All these years later, he is still blending. 

Johnson manages to juggle family life and football-related commitments while establishing a firm foundation for life after the CFL. 

A 2018 graduate of the U of S, Johnson has been working for the past few off-seasons with Saskatoon-based Pinter & Associates Ltd., which provides a wide range of engineering services. 

“They’ve helped me out a lot, being able to give me a little bit of engineering experience, and they’ve been really supportive of the football schedule, too,” an appreciative Johnson says. 

“It’s really important to me because, as everyone knows, you can’t play football forever, even though we’d love to. 

“The biggest thing is to not lose all your knowledge and all your competencies in the field.
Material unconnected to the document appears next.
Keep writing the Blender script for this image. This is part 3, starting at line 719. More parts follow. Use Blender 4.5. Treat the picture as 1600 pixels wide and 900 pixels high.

It’s important to build that experience and build those contacts and network a little bit and to be able to set yourself up for after football, whenever that comes.” 

That day is hardly nigh for Johnson, who signed a second contract with the Roughriders — an extension — in December of 2021. 

It was an astute transaction from a football and ticket-selling perspective, considering that his parents (Marlon and Laurie) are Roughriders season-ticket holders. 

Long gone are the days when Johnson would sit — or stand, depending on the impulses of the surrounding patrons — with Mom, Dad and assorted friends in what was once dubbed the university section at historic Mosaic Stadium. 

Once Evan ascended to the university and college ranks, his parents continued to attend his games whenever the logistics were even remotely negotiable. 

Marlon and Laurie typically travelled to Winnipeg, Calgary and Edmonton when Evan and the REDBLACKS played in those cities.  

Now it is much more convenient — and certainly less expensive — for them to watch their son play professional football. 

“This,” he marvels, “is beyond what a Grade 9 Evan Johnson could have dreamed of.”